On a lighter note. I have what it feels like 3 tonne worth of lecture notes in my glamourous new bag―an Hermes rip-off, I'm not afraid to say―and I have no interest whatsover in beating the 6.30 traffic to get to class today. Rene and I are going for sushi, and work out over maki rolls how to dominate the world with words.

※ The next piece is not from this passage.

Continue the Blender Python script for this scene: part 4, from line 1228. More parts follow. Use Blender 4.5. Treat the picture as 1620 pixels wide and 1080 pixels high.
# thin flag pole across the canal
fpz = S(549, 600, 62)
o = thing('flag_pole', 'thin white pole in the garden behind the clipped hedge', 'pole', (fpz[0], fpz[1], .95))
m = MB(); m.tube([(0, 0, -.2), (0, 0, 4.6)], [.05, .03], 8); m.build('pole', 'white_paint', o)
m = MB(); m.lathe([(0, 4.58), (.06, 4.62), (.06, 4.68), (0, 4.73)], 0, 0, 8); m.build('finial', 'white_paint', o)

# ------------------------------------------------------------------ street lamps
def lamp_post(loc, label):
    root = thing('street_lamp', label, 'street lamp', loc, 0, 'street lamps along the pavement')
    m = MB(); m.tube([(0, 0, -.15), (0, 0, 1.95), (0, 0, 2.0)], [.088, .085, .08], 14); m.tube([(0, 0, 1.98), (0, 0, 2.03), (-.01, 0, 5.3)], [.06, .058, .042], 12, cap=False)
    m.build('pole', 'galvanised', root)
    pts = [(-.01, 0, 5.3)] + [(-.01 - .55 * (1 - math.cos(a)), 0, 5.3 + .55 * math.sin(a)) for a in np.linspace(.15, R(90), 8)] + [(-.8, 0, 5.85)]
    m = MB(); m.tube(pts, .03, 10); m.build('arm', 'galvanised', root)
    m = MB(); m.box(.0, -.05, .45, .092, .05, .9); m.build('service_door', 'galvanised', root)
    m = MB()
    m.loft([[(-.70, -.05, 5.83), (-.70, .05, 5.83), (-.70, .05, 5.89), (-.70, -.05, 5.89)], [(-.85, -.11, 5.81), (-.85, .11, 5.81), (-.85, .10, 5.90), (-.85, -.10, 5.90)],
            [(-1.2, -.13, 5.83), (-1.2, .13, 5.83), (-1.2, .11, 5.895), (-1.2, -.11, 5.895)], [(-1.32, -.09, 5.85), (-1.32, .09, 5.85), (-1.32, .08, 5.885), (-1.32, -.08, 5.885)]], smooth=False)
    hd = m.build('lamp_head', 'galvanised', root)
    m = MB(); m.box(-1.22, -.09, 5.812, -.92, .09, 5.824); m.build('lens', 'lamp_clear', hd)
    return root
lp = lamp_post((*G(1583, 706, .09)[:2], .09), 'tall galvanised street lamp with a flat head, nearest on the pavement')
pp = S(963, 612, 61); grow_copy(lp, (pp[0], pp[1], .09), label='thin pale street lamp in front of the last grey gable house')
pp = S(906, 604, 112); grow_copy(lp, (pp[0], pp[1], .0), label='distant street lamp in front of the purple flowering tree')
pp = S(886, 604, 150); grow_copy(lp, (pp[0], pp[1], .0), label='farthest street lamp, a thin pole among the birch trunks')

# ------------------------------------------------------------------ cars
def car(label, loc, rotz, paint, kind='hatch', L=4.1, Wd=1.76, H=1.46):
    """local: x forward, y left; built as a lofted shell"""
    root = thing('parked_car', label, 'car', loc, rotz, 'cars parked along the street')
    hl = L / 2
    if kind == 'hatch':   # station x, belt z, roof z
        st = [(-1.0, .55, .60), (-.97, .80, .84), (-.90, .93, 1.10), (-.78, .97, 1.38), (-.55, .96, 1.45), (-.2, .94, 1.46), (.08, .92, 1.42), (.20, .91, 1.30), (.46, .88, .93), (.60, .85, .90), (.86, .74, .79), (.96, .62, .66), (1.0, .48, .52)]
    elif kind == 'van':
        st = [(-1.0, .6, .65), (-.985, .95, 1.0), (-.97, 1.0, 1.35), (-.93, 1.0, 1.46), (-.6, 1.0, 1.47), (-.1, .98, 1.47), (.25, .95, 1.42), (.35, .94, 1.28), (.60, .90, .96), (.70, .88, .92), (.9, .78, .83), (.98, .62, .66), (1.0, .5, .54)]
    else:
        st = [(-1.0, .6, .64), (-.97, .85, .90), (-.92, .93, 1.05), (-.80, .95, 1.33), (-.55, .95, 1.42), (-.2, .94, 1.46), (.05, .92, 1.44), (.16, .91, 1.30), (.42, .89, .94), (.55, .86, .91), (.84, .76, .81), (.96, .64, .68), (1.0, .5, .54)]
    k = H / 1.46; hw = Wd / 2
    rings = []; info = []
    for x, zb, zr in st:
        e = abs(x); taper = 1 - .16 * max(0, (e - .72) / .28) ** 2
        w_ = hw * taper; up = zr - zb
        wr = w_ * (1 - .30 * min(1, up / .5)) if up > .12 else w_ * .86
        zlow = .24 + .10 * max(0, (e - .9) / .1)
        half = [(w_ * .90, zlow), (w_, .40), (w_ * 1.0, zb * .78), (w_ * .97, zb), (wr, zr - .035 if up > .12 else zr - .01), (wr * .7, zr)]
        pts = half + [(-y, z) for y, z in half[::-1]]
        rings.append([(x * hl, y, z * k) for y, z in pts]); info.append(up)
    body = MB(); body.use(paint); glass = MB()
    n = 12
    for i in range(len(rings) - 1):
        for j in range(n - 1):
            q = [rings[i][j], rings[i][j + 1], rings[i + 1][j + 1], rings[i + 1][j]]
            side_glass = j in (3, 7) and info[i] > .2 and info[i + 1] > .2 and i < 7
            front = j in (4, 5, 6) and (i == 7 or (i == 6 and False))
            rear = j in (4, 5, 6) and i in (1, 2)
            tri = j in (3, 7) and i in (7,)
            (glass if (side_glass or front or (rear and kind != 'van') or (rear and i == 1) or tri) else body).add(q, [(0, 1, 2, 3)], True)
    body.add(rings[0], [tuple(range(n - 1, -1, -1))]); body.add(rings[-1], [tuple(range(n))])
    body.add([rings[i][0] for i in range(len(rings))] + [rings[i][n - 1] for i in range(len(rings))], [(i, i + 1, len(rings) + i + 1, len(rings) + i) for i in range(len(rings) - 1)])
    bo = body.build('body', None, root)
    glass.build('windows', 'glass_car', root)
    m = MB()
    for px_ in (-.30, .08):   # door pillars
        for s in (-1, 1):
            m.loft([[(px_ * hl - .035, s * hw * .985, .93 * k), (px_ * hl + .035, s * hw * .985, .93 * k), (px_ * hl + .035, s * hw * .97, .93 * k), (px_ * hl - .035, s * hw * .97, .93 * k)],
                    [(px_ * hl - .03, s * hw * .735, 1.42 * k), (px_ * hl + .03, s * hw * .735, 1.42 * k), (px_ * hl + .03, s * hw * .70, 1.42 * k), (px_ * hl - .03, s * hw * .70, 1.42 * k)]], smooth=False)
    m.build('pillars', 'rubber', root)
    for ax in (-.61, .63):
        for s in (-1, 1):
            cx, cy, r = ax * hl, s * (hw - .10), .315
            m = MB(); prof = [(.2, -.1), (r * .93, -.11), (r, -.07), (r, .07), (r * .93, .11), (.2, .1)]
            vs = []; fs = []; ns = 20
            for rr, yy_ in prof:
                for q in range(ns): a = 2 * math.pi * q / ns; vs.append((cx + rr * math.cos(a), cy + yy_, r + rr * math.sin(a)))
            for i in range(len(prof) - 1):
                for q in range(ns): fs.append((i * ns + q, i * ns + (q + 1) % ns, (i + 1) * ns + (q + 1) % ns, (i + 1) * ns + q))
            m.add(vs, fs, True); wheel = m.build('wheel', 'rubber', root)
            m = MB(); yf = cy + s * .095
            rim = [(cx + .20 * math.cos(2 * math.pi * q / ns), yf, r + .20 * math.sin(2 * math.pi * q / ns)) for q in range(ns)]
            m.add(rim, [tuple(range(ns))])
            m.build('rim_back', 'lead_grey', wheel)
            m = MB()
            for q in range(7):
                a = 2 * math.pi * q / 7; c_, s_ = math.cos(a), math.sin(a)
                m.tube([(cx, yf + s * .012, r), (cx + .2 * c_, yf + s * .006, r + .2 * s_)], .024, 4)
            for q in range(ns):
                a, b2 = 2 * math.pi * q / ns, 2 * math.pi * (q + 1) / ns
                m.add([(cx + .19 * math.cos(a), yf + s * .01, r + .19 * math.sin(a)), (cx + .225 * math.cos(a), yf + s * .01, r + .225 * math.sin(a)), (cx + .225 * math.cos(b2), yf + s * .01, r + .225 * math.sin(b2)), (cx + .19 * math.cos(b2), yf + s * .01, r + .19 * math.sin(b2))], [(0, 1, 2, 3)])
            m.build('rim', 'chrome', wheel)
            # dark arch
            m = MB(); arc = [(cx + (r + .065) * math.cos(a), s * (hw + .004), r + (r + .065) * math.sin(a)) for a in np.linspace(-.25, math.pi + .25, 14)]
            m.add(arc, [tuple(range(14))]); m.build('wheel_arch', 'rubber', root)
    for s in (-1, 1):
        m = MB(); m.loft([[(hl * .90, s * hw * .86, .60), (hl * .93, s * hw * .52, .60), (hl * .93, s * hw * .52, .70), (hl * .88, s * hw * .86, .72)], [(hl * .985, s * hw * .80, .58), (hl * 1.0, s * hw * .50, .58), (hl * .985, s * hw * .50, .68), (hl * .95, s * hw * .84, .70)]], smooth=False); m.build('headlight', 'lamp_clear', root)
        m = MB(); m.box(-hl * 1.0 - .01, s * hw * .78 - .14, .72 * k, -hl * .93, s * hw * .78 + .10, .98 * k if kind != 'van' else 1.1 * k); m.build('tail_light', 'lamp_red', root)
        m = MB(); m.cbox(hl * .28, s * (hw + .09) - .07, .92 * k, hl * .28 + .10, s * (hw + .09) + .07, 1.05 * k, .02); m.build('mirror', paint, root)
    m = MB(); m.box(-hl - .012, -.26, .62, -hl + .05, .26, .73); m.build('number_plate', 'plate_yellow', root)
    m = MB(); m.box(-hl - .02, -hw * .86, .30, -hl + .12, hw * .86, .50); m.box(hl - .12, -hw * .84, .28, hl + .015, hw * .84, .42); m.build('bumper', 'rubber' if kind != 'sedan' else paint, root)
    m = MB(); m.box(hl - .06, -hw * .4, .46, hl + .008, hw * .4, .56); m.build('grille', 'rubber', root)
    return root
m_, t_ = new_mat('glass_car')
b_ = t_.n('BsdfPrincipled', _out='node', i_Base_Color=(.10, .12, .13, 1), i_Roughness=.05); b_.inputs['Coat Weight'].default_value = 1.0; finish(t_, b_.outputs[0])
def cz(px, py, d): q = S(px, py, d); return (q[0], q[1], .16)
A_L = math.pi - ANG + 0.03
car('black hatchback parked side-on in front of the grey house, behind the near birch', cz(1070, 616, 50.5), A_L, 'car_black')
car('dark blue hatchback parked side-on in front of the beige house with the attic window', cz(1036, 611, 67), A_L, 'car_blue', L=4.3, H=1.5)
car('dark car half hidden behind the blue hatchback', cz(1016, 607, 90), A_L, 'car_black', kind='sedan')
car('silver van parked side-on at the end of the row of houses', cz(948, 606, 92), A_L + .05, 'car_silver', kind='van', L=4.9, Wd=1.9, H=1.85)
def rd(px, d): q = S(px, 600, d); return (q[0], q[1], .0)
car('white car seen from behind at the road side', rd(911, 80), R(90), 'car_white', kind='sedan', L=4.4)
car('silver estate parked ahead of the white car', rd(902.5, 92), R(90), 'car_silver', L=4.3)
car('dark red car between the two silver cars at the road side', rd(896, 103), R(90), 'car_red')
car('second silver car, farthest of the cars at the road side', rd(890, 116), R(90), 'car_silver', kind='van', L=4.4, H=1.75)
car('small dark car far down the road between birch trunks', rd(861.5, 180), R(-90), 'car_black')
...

La vie boheme. Tres fucking bien.

| glimmer |

And so it goes. Another day. Another white-washed morning. My phone was placid, silent. I thought of him and wished him well and knew that it was the best I could do. I remember someone else's wisdom―have faith, not hope. Faith endures, and hope―well, hope is a big bright orange balloon, a porcelain potrait that grins with a mouthful of grotesque, blithe teeth.

Monday, August 23, 2004

| new |

I used to think that the expression ‘if you love someone, set them free’ was both gramatically incorrect and emotionally useless. It’s some poetic trash straight out of a dated Mills & Boons paperback. It’s a whinging lie sugar-coated with a beatific philosophy. If you love someone, you love someone. And if you love someone, then why the fuck would you want to set him or her free?

But then, as I sat across him and saw the sad, final look in his eyes, killing the last of our old intimacy with his decision, I felt the same expression resonate in my torn and bloodied subconscious. I met his eyes―for a moment it was my old Sam looking at me, goofy, gentle, kind―and I felt the inexplicable peace of finality. ‘Okay,’ I told him. And for the moment became a crucible of heartbreak, of remorse, of pain, but also of newness, of mutual understanding, of concensus; I wanted to cry for the close of a chapter, but my heart beat wildly to the beginning of a different closeness.

I love Sam. There’s no doubt; I love him, and I love being with him. But my boy has grown up; the man in him now needs a change. Something in him craves freedom and hungers for choice; our old ties must give way to new ones, and I’m at peace―I can’t bring myself to say I’m happy, because my tear-soaked pillows say something else―I’m at peace with this decision.

And so I must bravely embrace my new life. The old security is gone: I no longer belong to anyone. I’m not part of someone else anymore; I’m just Jean. It’s a frightening prospect to be alone, but yet. It would have been ten times worst to remain together for the sake of a title, for a vague commitment we made 6 years ago as teenagers. We knows? Time apart could kindle a new fire. Time apart would force us to learn the transient nature of relationships, to renew our thoughts and rebuild our bond. And even if we never come back together as a couple―a possiblity that still drives a thousand knives through my heart at the moment―I would still remain at peace for accepting this with a calmness that betray my old wilfulness.

In my heartbreak, and through my grief, I realise―I have truly become a woman.